Alan tells me that when he was in France for a year during college, he had the opportunity to eat cherries straight from the tree at his boyfriend’s parents’ house; so many, in fact, that Thierry’s mom called Alan “Big Bird.” Alan has been encouraging B and me to plant more fruiting trees and shrubs, which is why I also bought a hardy cherry tree (“BlackGold” from Miller; hardy to –30 degrees F, apparently) and three blueberry bushes to add to the three we have already.

We will plant our apple and cherry trees in the orchard slowly being cleared to the south of the house, and the blueberries will go on the sloping ground on the north side of the driveway, where they will get full sun. (I’m also planning on moving the three older blueberry bushes from the partly sunny Long and Steep Slope behind the house to this new location.)

persistent spring: east 50th street

Walking back to work from the library this afternoon (overdue fine of five dollars—FIVE DOLLARS!—on two books), I almost missed this very scrappy fellow on the corner of Fiftieth Street and Second Avenue: Wedged against a building, constrained by steel hoops, tugged partway out of the ground, and then rudely taken down to stump size.
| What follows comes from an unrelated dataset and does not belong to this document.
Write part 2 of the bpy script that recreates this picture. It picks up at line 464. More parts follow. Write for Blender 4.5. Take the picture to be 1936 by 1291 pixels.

And yet: Spring comes on the world.

tulips from mom

Last Friday evening I went with my sister Martha and my parents to see my niece in Guys & Dolls at her high school. Mom, Dad, and I had dinner at home before. Mom had arranged three pots of tulips on the dining room table. She said, “I saw these today and thought that you and Martha would like them, too, so I bought three pots: one for you, one for Marth, and one for us.”

I took ours home with me in the car, and B and I have been enjoying them all week.

Pretty tulips from Mom.

06 April 2009

poem for april


Early Spring
by Rainer Maria Rilke, translated by Albert Ernest Flemming

Harshness vanished. A sudden softness
has replaced the meadows’ wintry grey.
Little rivulets of water changed
their singing accents. Tendernesses,

hesitantly, reach toward the earth
from space, and country lanes are showing
these unexpected subtle risings
that find expression in the empty trees.